Wind and Solar Devour Open Spaces

Added to this is the insatiable hunger of the wind and solar industry for the consumption of land.

According to a May report by The Nature Conservancy (TNC), reaching the goal of net-zero carbon dioxide (CO2) emissions by 2050 would consume more than 250,000 square miles, or 160 million acres, of land.

“With current siting practices, an area the size of Texas is required to accommodate the wind and solar infrastructure we need to reach nationwide net-zero emissions by 2050,” stated Katharine Hayhoe, chief scientist at TNC, a renewable energy advocate.

Many energy experts and environmentalists are coming to the conclusion that nuclear energy is the best choice to generate reliable, affordable energy, while cutting CO2 emissions. Despite headline nuclear catastrophes at plants in Chernobyl, Three Mile Island, and Fukushima, many countries are building new plants or delaying closures of existing nuclear plants, considering it the cleanest and least environmentally harmful source of electricity.

According to a report by the Nuclear Energy Institute, wind farms require up to 360 times as much land area to produce the same amount of electricity as a nuclear energy facility, and solar facilities require up to 75 times the land area. Compared to coal and natural gas plants, wind and solar consume at least 10 times as much land, according to the left-leaning Brookings Institution.

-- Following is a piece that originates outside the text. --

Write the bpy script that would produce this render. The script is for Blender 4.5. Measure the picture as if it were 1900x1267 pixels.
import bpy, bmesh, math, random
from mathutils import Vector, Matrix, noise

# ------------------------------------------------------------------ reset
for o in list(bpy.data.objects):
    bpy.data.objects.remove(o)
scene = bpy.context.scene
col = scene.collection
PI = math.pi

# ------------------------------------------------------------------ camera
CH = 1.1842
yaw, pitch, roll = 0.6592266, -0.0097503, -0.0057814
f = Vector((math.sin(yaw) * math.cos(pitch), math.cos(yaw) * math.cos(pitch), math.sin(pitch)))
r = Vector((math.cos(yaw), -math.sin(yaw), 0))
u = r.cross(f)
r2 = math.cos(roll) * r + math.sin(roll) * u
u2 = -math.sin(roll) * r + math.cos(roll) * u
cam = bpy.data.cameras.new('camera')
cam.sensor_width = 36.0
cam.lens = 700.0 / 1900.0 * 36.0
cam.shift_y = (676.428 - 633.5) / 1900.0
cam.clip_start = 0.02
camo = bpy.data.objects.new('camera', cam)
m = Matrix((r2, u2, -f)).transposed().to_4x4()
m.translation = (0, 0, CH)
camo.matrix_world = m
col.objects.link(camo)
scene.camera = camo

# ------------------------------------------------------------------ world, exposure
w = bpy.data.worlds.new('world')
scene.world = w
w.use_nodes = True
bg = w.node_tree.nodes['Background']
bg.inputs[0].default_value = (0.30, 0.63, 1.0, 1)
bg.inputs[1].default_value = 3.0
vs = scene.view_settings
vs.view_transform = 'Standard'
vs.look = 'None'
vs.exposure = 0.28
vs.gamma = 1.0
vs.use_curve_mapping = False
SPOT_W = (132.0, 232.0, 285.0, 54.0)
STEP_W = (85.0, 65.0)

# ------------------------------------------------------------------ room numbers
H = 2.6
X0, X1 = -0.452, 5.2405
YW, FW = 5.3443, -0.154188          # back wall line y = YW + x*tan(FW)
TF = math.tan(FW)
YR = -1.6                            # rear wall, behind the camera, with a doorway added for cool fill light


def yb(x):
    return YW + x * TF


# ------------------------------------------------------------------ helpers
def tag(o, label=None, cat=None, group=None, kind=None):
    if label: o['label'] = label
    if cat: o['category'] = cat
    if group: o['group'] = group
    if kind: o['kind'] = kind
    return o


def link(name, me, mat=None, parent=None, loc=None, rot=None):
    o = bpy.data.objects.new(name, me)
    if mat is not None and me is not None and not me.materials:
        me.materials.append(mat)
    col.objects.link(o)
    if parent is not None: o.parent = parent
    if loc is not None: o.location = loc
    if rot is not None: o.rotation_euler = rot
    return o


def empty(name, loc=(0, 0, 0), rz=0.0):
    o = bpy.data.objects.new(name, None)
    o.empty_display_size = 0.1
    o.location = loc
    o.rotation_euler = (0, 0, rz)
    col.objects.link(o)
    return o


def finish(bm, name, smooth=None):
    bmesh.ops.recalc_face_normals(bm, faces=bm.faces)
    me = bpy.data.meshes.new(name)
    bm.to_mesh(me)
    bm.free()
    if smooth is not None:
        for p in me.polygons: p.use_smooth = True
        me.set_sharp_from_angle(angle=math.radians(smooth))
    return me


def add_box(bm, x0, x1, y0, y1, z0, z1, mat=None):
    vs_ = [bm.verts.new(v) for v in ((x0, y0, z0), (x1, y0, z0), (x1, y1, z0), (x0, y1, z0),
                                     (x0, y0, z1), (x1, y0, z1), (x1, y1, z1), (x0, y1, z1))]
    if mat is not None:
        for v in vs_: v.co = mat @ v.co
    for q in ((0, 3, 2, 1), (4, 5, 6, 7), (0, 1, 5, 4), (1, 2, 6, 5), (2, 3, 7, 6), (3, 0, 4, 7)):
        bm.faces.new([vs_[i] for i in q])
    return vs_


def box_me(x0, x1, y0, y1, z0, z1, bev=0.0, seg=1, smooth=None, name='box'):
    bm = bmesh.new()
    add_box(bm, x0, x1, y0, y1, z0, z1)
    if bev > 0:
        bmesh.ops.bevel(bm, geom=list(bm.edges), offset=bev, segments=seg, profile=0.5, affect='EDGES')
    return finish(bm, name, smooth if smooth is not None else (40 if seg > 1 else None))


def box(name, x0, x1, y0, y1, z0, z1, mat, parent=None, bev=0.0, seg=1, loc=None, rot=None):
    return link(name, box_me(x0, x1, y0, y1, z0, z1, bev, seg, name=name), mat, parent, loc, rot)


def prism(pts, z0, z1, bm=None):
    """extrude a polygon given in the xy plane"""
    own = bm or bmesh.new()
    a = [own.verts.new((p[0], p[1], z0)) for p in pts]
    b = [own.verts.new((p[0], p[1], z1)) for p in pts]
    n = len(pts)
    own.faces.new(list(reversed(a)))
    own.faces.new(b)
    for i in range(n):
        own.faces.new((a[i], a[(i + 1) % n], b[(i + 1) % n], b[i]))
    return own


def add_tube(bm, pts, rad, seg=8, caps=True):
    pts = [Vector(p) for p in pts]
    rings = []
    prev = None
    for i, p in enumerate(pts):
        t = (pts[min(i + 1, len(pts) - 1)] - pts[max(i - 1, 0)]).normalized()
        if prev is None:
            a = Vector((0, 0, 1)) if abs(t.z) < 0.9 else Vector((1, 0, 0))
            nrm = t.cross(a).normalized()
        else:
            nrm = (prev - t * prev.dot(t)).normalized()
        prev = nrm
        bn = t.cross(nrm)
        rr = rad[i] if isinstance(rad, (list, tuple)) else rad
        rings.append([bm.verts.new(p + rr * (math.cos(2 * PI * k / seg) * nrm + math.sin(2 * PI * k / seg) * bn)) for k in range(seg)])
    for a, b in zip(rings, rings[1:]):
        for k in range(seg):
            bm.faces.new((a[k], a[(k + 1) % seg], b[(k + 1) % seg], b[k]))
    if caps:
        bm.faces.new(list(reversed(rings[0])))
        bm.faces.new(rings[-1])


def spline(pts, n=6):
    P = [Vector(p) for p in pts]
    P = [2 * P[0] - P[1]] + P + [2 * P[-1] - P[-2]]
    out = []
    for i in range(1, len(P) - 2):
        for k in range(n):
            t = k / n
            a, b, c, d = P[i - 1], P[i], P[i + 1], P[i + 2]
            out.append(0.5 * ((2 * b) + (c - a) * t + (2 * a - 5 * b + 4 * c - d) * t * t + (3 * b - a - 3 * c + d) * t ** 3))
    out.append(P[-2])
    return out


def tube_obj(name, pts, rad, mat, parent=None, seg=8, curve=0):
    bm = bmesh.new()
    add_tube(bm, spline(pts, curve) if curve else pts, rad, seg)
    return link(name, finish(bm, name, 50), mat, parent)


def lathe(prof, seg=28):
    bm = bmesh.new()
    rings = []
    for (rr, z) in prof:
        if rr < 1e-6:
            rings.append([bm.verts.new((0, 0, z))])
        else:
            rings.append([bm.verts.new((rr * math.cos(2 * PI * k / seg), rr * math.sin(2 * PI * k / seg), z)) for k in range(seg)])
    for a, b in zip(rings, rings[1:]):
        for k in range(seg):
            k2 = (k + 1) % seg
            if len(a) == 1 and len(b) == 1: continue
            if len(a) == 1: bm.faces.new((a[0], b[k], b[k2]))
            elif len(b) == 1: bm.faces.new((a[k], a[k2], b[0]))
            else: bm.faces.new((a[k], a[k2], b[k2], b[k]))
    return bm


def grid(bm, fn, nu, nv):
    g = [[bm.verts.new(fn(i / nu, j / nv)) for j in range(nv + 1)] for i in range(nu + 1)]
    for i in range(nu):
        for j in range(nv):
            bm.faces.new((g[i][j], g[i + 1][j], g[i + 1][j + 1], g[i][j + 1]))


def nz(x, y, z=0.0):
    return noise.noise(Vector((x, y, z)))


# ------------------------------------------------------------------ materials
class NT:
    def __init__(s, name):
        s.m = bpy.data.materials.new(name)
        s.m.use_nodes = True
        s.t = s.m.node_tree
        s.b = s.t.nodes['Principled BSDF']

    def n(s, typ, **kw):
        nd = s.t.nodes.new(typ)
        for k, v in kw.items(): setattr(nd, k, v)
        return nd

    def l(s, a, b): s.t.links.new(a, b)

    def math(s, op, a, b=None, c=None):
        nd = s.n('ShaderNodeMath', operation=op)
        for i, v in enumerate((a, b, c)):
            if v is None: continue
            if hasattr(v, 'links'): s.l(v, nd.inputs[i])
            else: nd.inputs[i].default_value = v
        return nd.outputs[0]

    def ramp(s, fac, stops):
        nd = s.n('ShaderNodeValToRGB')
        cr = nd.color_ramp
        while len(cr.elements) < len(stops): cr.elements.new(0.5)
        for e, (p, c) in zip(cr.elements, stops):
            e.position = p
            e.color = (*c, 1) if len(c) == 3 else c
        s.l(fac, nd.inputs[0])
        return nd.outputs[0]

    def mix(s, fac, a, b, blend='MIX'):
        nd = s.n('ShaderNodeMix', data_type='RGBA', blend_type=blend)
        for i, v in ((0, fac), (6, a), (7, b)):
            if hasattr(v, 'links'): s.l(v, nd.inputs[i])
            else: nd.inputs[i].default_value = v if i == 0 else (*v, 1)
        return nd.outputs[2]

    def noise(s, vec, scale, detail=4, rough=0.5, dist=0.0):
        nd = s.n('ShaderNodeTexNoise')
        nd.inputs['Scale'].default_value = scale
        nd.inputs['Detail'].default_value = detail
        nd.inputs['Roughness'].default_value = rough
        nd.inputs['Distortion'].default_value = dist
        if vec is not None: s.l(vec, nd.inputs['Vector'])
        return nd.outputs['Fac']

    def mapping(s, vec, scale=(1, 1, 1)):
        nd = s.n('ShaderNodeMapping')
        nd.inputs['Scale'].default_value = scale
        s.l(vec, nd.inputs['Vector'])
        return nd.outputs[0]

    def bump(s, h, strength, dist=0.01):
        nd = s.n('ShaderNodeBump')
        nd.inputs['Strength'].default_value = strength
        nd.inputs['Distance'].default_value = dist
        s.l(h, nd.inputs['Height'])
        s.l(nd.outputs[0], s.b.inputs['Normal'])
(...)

In addition to a smaller footprint, nuclear power stations also typically do not require the construction of thousands of miles of new transmission lines to reach remote locations, where wind and solar facilities are typically built.

With nuclear, Mr. Bryce said, “we don’t need to expand the grid; we can use the grid we have.”

Climate Activists Embrace Nuclear

Even ardent supporters of green-new-deal initiatives are starting to accept that nuclear must be at least part of the plan.

“What we’re seeing out of Congress, and to some extent out of this White House, is more accommodation for nuclear energy,” Mr. Bryce said.

A 2022 report by the Carnegie Endowment for International Peace reports that “France, the EU’s leading atomic state with nuclear weapons and fifty-six power reactors, is poised to launch a major reinvestment in nuclear power.”

Bulgaria, the Czech Republic, the Netherlands, and Poland are also preparing to build new nuclear reactors, the report states, while other European nations—Austria, Denmark, Germany, Luxembourg, and Portugal—remain opposed to nuclear power.

California regulators, meanwhile, opted in December 2023 to keep the state’s nuclear facility at Diablo Canyon open through at least 2030, having previously ordered its closure in 2025. This is a retreat for a state that has been plagued with rolling blackouts as it jumped headlong into a wind and solar future.

“If we are going to agree that climate change is an issue, with more [weather] extremes for longer, it’s total insanity to make our most important energy network dependent on the weather,” Mr. Bryce said. “We need weather-resilient, weather-resistant generation, not weather-dependent generation.”

“With the Inflation Reduction Act and the investment tax credits, production tax credits, all of the financial incentives in the power-gen sector are to build more wind and solar,” he said. “To me, that is just absolute crazy town.”